After the churches in interest come the Renaissance hotels, of which we have already described the principal one; of the others, there are two connected with the name of Etienne Duval de Mondrainville which cannot be overlooked. These are to be found in the little narrow street running behind St Sauveur. Etienne de Mondrainville was born in 1507, and was for a long time one of the most important personages in Caen. He twice made a fortune, and was twice ruined by the jealousy of his comrades. He was an energetic man, and pushed his trade to an extent which at that time was remarkable; he carried on trade with Africa and America, and his staple was corn from Barbary.

The smaller of the two houses he built stands in a little courtyard. The carving, the miniature tower, and the dormer windows are all charming, and are enhanced by the bit of green in front. In 1550 the Chambre de la Monnaie was moved here from St Lo, and the house retained the name. Across the street is the larger house of about the same date, now a printing establishment. It was built in 1549, and the cupola and lantern, columns and dormers, all bespeak its date. Etienne died in 1578, leaving two sons, one an abbÉ and the other a soldier. The Hotel de Than, in the Rue St Jean, is another house of the same date, telling of the wealth and opulence of the burghers of Caen after the city had recovered from the effects and uncertainty of the English occupation, and become once more French.

From all that has been said, it may be gathered that there is much to see in Caen, and yet the account is fragmentary, and has not told the half. There are other churches not mentioned, other hotels to be found in dark courtyards and down unpromising tunnels; there is the famous Maison des Gens d’Armes, built in the reign of FranÇois First, only a mile or so out on the Ouistreham Road, and there are countless other features that would take long to discover, but are well worth the explorers trouble. By the river Orne there are wide quais and boulevards, and the great race-course fringed with trees. In the centre of the town is the pleasant and well-kept Place de la Republique, once the Place Royale, a name still retained by the principal hotel, which stands at one end. Here there are the usual flower-beds, and seats, and trees, and on the west side rise the large and fine public buildings, the Hotel de Ville, including the splendid public library, the inevitable MusÉe, and behind is the Prefecture. From all of which it may be gathered that Caen is a town which in no way neglects the interests of her citizens. Yet with all these manifold attractions, with her many advantages and her historic past, it is impossible to deny that a slight feeling of dulness broods over Caen. It is indescribable, it is unanalysable, but perhaps it may be due to what I have before called the spirit of a town; perhaps Caen as an entity lacks originality, or else why is it that English visitors who go there, full of intelligent appreciation, who see much, and who acknowledge the intrinsic interest of what they have seen, leave at the end of two days, feeling glad to go?

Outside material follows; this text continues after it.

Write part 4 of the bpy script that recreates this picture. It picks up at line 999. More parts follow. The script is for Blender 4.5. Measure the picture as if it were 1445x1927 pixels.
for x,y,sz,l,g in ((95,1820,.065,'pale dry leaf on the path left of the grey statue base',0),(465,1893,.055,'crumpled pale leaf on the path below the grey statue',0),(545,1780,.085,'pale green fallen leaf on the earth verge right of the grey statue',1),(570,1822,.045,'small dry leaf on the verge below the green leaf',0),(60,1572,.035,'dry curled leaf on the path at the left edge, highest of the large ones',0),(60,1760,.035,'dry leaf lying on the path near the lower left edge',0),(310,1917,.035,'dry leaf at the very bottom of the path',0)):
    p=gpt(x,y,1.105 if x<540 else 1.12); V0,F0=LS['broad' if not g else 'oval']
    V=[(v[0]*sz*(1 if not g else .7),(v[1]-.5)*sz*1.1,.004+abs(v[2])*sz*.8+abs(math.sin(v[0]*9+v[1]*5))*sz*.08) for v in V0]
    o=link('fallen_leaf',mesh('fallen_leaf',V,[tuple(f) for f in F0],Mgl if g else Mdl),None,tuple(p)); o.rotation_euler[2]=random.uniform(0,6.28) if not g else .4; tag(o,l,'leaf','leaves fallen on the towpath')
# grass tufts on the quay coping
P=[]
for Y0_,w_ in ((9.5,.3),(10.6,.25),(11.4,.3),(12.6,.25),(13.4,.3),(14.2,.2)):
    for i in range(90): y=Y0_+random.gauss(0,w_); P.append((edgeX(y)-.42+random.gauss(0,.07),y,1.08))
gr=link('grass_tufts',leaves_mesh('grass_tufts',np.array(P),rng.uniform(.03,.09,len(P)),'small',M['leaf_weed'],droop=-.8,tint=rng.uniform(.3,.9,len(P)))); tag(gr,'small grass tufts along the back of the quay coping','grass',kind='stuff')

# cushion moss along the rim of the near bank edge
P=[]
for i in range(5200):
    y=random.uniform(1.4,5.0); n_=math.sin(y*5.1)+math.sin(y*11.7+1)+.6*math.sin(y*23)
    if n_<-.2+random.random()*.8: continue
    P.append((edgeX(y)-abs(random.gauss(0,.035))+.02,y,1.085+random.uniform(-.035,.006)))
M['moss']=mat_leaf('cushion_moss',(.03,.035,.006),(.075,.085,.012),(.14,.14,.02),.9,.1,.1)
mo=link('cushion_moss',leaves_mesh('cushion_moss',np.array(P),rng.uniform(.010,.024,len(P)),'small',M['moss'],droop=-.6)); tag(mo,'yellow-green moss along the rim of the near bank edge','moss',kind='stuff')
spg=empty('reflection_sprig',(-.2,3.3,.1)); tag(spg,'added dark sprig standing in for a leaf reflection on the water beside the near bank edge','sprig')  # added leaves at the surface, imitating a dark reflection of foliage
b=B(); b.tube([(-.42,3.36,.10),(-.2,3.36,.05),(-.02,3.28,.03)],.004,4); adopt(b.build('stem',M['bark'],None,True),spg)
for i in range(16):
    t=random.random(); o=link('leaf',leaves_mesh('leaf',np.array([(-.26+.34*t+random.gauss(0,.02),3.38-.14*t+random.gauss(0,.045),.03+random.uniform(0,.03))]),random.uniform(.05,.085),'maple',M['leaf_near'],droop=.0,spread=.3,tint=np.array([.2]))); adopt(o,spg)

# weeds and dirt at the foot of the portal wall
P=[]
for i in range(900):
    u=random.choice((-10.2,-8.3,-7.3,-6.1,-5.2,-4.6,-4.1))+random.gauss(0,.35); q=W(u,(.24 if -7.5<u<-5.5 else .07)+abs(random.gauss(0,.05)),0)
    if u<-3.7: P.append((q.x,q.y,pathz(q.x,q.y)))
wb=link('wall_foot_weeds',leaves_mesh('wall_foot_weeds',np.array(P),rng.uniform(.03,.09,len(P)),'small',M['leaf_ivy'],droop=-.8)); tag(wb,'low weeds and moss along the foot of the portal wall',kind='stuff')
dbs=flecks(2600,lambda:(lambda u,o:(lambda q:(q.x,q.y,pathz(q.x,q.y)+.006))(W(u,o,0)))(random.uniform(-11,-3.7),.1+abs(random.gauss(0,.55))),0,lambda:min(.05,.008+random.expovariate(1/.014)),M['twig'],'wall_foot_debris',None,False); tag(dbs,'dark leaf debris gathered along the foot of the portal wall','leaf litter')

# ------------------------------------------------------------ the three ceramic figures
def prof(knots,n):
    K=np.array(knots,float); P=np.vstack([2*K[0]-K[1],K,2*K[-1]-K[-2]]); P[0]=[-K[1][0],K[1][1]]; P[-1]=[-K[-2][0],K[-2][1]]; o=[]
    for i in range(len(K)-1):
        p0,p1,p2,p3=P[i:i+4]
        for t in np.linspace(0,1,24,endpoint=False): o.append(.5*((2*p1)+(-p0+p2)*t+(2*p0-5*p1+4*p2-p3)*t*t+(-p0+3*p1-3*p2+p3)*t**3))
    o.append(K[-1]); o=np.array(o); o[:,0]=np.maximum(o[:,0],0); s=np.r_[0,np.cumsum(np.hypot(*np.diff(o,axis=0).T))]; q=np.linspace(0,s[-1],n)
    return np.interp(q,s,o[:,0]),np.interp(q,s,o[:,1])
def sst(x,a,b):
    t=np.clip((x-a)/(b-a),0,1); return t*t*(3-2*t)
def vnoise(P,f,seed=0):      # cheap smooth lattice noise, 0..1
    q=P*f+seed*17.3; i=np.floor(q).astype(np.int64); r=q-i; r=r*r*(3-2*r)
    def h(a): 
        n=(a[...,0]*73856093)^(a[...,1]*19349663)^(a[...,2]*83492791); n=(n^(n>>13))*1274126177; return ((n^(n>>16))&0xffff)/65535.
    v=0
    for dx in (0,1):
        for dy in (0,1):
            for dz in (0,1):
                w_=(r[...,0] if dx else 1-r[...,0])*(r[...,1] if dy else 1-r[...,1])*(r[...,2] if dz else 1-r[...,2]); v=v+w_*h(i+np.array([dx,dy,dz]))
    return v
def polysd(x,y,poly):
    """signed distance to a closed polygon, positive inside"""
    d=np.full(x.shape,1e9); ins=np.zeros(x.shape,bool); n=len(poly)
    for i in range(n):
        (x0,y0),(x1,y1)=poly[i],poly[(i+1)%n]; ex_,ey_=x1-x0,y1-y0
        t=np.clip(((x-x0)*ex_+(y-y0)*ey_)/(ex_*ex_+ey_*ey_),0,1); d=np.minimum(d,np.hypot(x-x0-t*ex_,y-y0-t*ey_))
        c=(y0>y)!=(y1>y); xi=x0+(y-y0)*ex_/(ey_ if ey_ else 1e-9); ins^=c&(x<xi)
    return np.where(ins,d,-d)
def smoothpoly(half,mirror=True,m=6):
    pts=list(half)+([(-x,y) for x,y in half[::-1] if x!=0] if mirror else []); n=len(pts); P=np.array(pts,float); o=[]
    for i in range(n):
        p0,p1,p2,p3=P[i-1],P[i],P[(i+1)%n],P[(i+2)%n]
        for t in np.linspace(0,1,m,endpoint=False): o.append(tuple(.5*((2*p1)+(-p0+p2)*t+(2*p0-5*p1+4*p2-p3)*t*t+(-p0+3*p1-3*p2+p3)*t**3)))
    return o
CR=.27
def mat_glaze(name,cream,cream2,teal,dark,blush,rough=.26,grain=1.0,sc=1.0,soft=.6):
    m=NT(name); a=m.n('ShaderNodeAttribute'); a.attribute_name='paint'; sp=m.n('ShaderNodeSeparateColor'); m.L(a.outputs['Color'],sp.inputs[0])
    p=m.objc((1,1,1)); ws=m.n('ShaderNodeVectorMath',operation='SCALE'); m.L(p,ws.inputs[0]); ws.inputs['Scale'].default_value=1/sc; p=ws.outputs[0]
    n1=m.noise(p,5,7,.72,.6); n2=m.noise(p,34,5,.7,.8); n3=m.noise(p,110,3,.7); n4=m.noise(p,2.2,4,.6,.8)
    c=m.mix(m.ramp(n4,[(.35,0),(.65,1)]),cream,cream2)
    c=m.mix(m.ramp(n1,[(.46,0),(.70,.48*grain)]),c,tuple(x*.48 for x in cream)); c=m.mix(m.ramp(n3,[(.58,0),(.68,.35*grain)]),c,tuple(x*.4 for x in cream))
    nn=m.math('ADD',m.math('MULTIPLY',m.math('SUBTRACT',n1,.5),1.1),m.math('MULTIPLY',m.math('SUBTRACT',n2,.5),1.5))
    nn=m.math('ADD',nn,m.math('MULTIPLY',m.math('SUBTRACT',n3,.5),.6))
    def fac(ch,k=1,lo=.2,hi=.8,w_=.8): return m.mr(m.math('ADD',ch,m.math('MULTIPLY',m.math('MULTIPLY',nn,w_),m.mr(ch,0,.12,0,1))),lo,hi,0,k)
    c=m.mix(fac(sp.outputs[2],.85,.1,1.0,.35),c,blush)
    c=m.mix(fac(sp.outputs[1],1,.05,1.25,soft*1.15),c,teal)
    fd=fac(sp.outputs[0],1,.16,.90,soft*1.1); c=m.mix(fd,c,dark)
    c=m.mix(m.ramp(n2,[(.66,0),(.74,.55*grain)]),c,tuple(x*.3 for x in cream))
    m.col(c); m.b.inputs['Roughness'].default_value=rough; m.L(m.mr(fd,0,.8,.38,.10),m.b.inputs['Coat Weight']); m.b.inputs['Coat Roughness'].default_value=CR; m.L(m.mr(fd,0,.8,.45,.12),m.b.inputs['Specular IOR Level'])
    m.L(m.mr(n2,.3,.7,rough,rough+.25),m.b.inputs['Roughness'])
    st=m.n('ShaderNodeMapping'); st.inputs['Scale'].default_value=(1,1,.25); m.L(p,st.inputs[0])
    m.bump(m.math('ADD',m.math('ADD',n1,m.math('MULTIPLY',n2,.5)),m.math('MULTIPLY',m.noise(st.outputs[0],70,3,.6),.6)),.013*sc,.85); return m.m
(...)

Malherbe the poet was born at Caen in 1555, and it is impossible to quit the city without mentioning the name of Charlotte Corday, who, though not a native, passed her girlhood here with an aunt. The house in which she lived has disappeared, but No. 148 Rue St Jean stands on the site of it. She came here after being educated in a convent, and seems to have been left much to herself, spending her time in reading such works as those of Voltaire.

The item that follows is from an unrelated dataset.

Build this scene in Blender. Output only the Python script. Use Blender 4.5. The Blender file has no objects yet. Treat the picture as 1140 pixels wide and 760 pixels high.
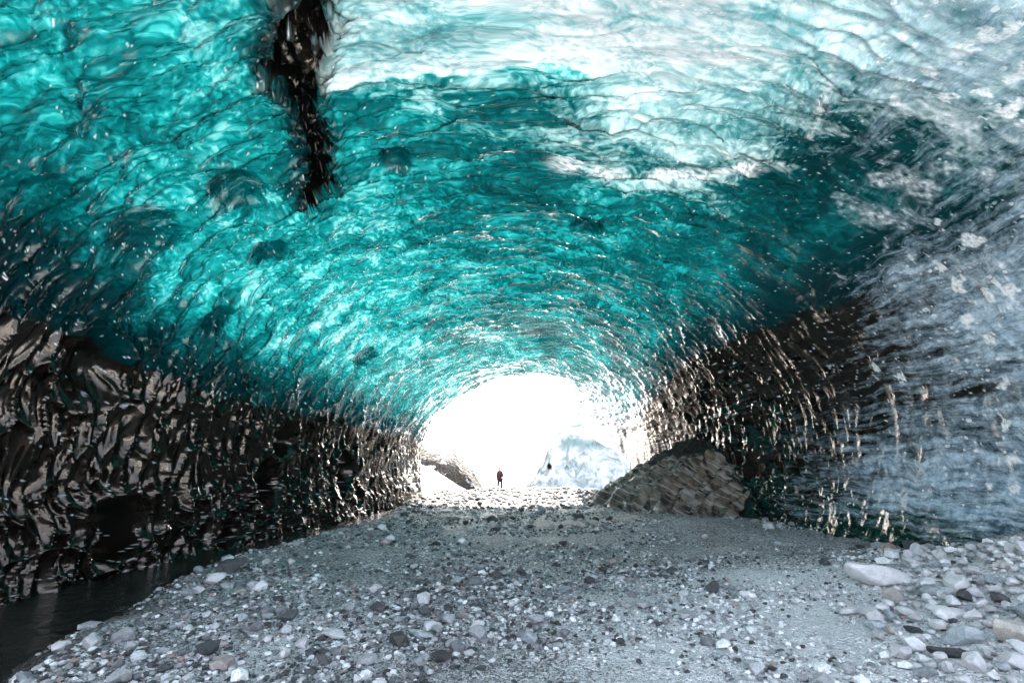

After the downfall of the party of the Girondins in 1793, some of the leaders came to Caen, and Charlotte attended their meetings. It was at this time she conceived her courageous idea of going to Paris to assassinate Marat, who typified all that was worst in tyranny. She obtained a passport in which she is described as being twenty-four years of age, only 5 feet 1 inch in height, with chestnut hair and grey eyes. Her face was oval, her forehead high, her nose long, and her chin dimpled. The quiet determination with which she executed her project, and the absence of all revulsion after it, put her on the same level as the other great heroine, Joan of Arc. A country which has produced two such women, may well take high rank.